Money: ​Here’s How America’s Biggest Companies Are Spending Their Trump Tax Cuts (

By Alix Langone

 

May 17, 2018

 

We’re starting to learn what America’s biggest companies are doing with the huge windfalls from President Donald Trump’s tax cuts. And the answer is great for investors – but not so great for workers.

 

That’s because many companies are returning huge portions of their billions in tax savings to shareholders in the form of share buybacks and dividend increases — not necessarily new hiring and investment.

 

Companies are on track to plow a record $1 trillion into boosting dividends and buying back their own stock this year, says Howard Silverblatt, senior index analyst S&P Dow Jones Indices.

 

Buybacks are a strategy to boost stock prices – by reducing the number of shares outstanding, which artificially increases a company’s earning per share.

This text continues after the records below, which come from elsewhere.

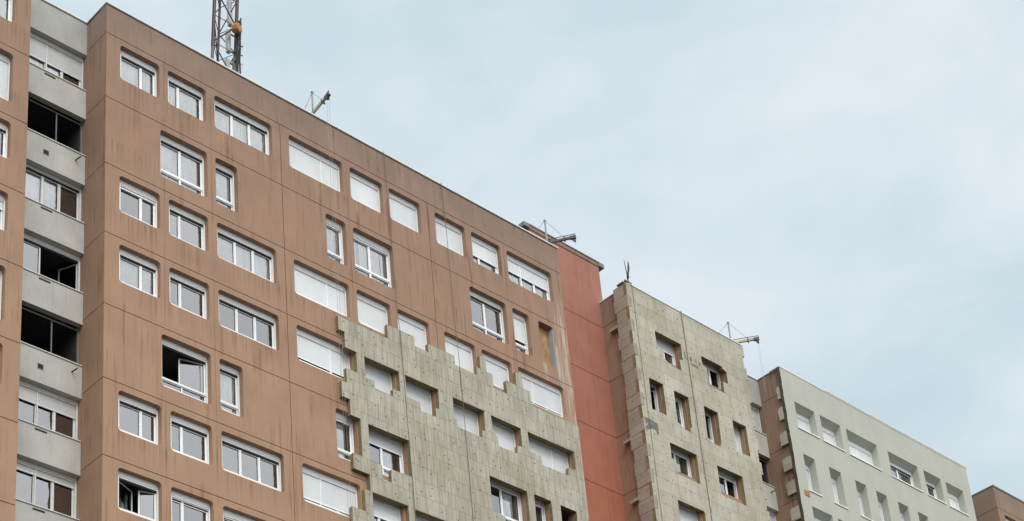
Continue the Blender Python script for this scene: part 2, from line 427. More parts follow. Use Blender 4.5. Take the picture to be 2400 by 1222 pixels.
def core(parent, x0, x1, yf=.31, yb=11.0, zr=.9, mat='dark'):
    """floors and inner walls seen through the windows, roof deck, back wall"""
    m = MB()
    for k in range(0, 19):
        z = -STOREY * k
        m.box(x0, x1, yf + .02, yb, z - .13, z + .05)
    m.box(x0, x1, yf + 3.2, yf + 3.3, GROUND, ROOF - .4)
    for x in [x0 + .05 + i * (x1 - x0 - .1) / 6 for i in range(7)]: m.box(x - .05, x + .05, yf + .02, yf + 3.2, GROUND, 0)
    m.build('rooms', mat, parent)
    r = MB().box(x0, x1, yf, yb, zr - .15, zr); r.build('roof', 'roofing', parent)
    b = MB().box(x0, x1, yb, yb + .3, GROUND, ROOF).box(x1 - .3, x1, yf, yb, GROUND, ROOF); b.build('rear_wall', 'brown', parent)
def coping(parent, x0, x1, y0, y1, left_to=None, z=ROOF, mat='coping', lip='flash'):
    m = MB().box(x0, x1, y0, y1, z, z + .045).box(x0, x1, y0 + .004, y0 + .02, z - .04, z, 1)
    m.build('coping', [mat, lip], parent)

# ------------------------------------------------------------------ main brown block
blkA = thing('apartment_block', (10.4, 0, GROUND), 'long brown block with rounded window openings, its lower right half covered in beige insulation boards', 'building', 'blocks of the long apartment building')
def opensA(k):
    t = ROWTYPE[k]; z1, z0 = rowz(k, t)
    return [(a, b, z1, z0, .12) for a, b in (A_OPEN if t == 'A' else B_OPEN)]
facade(blkA, 0, 20.9, opensA, (7.04, 13.88))
side_wall(blkA, 0, .3, .3, 11)
core(blkA, .3, 20.9)
coping(blkA, -.035, 20.95, -.035, .36)
MB().box(-.035, .36, .36, 11, ROOF, ROOF + .045).box(-.03, -.01, .36, 11, ROOF - .04, ROOF, 1).build('coping', ['coping', 'flash'], blkA)

Z = lambda k, t: dict(z1=rowz(k, t)[0], z0=rowz(k, t)[1])
def WA(k, i, **kw):
    x0, x1 = A_OPEN[i]; z1, z0 = rowz(k, 'A')
    d = dict(mull=((.6,), (.31,), (.33, .66), (.66,), (.35,), (.6,), (.35,), (.3,), (.34, .66))[i]); d.update(kw)
    if i in (2,): d.setdefault('div', None)
    return window(blkA, x0, x1, z0, z1, **d)
def WB(k, i, **kw):
    x0, x1 = B_OPEN[i]; z1, z0 = rowz(k, 'B')
    d = dict(mull=((.47,), (), (), (.47,), (.47,), (), ())[i], transom=.2, yf=.2); d.update(kw)
    return window(blkA, x0, x1, z0, z1, **d)
WA(1, 0, cur=1); WA(1, 1, cur=1); WA(1, 2, cur=1)
WA(1, 3, sh=1, div=.64); WA(1, 4, sh=1); WA(1, 5, sh=1); WA(1, 6, sh=1); WA(1, 7, sh=.68, cur=1); WA(1, 8, sh=.55, div=.33, cur=1)
WB(2, 0, cur=1); WB(2, 1, cur=1); WB(2, 2, sh=.04, cur=1); WB(2, 3, sh=.04, cur=1); WB(2, 4); WB(2, 5, sh=.68)
WA(3, 0, sh=.08); WA(3, 1); WA(3, 2, cur=1); WA(3, 3, sh=.99, div=.64); WA(3, 4, sh=.97); WA(3, 5, sh=1); WA(3, 6, sh=1); WA(3, 7, sh=.96); WA(3, 8, sh=.92, div=.33)
WA(4, 0, cur=1); WA(4, 1); WA(4, 2); WA(4, 3, sh=.9, div=.64); WA(4, 4, sh=1); WA(4, 5, sh=1); WA(4, 6, sh=1); WA(4, 7, sh=1); WA(4, 8, sh=1, div=.64)
WB(5, 0, open_={0: None, 1: 13}); WB(5, 1, cur=1); WB(5, 2, sh=.06, cur=1, curtain_x=(0, .62)); WB(5, 3, sh=.3, cur=1, curtain_x=(.5, .8)); WB(5, 4, sh=.08, cur=1, curtain_x=(.45, .85)); WB(5, 5, sh=.12)
WA(6, 0); WA(6, 1); WA(6, 2); WA(6, 3, sh=.93, div=.33); WA(6, 4, sh=.6); WA(6, 5, sh=1); WA(6, 6, sh=1)
WA(7, 0, open_={0: -24, 1: 17}); WA(7, 1, sh=.03); WA(7, 2, sh=.05)
# the boarded-up opening of storey 2 and the empty one of storey 5
p = MB()
p.box(19.2, 20.25, .275, .297, -5.0, -2.85); p.build('plywood_panel', 'osb', blkA)
MB().box(20.1, 20.136, .012, .274, -4.8, -2.98).build('reveal_lining', 'concrete_top', blkA)

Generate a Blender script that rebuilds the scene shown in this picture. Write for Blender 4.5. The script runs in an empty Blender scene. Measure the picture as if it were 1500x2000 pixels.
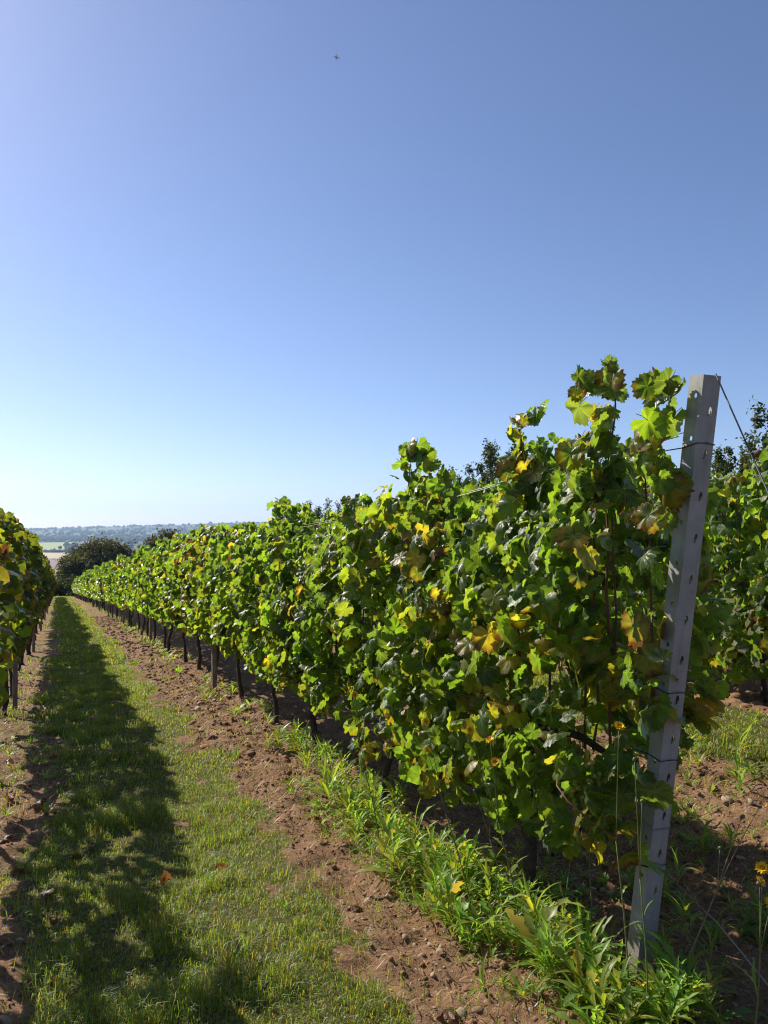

But they do little to improve the economy.

 

Companies in the S&P 500 have also increased dividend payments to shareholders 182 times so far this year, giving investors greater incentive to buy and hold their shares, according to Silverblatt.

 

The Trump tax cuts, which slashed the corporate tax rate from 35% to 21%, boosted corporate profits overnight for many big firms. Combined with the new provision that caused U.S. companies to repatriate billions in overseas earnings, many companies are awash in cash.

 

But, says Michael Patcher, an analyst at Wedbush Securities, “The tax law didn’t do anything to provide an incentive to employers to create jobs. There’s nothing in there that would suggest that employers have a particular incentive to hire more people or pay the ones that they have more money.”